Strout portrays characters who sound like people you know. It's been said in the reviews: Olive sounds like a monster in the beginning, but by the book's end, you've gotten close to her soul and you can't get enough of her. She's a prickly woman: no-nonsense would be an understatement. In her heart is a mixture of love and great bitterness; overall, she's a stoic, disliked by many in her small northeastern town, and the feeling is mutual. But some of her acquaintances do know her well enough to appreciate and value her, and her husband--the devoted, also stoic, Henry--indeed loves her even though she most often behaves harshly toward him, annoyed by his unflappable sweet nature. She has her reasons for the sharp edges. The story would seem to be irredeemably sad, but keep reading. Strout's other book, Abide With Me, was about pain and redemption, and that theme is repeated here, only much more readably.
It's Ok August 2, 2008 1 out of 1 found this review helpful
I found this book has some very beliveable truisms- a type of insight into the human condition that I appreciate. I looked forward to picking it up and reading it. That said, it is another book that is really multiple intertwined stories and some of the side stories were a touch dry and dull. I also felt the book was a little depressing. If you are in the mood for a more melancholy read this is a fine pick. Like I said, I liked it, but I didnt close the book and say- wow! that was great! Its probably a 3.5 star rating. Good perspective, just sad, and the the side stories are occasionally distracting.
COPING July 30, 2008 0 out of 1 found this review helpful
Elizabeth Strout has created a wonderful character in Olive. She is acerbic, a royal pain to herself and others, and often just terribly wrong. But she is also touchingly vulnerable. I've used the last story in the collection with a short story group of (mostly) older people. They were moved.

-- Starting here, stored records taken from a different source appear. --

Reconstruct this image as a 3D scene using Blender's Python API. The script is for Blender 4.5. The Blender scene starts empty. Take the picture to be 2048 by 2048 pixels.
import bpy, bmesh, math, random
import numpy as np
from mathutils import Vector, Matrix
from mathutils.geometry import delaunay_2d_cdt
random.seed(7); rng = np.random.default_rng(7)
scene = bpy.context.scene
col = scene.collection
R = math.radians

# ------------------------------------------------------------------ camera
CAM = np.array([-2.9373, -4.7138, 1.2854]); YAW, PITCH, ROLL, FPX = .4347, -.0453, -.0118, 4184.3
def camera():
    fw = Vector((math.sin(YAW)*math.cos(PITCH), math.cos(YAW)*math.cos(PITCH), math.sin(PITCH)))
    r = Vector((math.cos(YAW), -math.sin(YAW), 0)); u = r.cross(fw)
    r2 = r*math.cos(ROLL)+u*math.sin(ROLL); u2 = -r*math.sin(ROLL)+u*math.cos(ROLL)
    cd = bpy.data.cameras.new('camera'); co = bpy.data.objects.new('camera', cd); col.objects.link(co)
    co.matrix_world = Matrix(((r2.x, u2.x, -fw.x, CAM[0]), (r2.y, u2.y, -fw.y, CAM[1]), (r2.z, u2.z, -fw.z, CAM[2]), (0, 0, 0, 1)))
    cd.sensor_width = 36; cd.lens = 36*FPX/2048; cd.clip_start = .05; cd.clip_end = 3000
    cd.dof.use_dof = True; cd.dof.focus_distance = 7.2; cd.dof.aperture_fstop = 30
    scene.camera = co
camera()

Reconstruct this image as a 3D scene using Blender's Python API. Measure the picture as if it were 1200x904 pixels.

Olive Kitteridge July 30, 2008 I have little patience with short stories, but I found Olive Kitteridge profoundly moving. Elizabeth Strout provides glimpses of Olive through the eyes of her neighbors and townspeople and as the protagonist of several stories. I grew to love Olive and wept and laughed with her as her adventures mirrored so much of my own life. Strout subtly, gently, and easily finds the reader's inner soul and flaws as Olive and others wend their ways through seemingly mundane yet complicated day-to-day routines.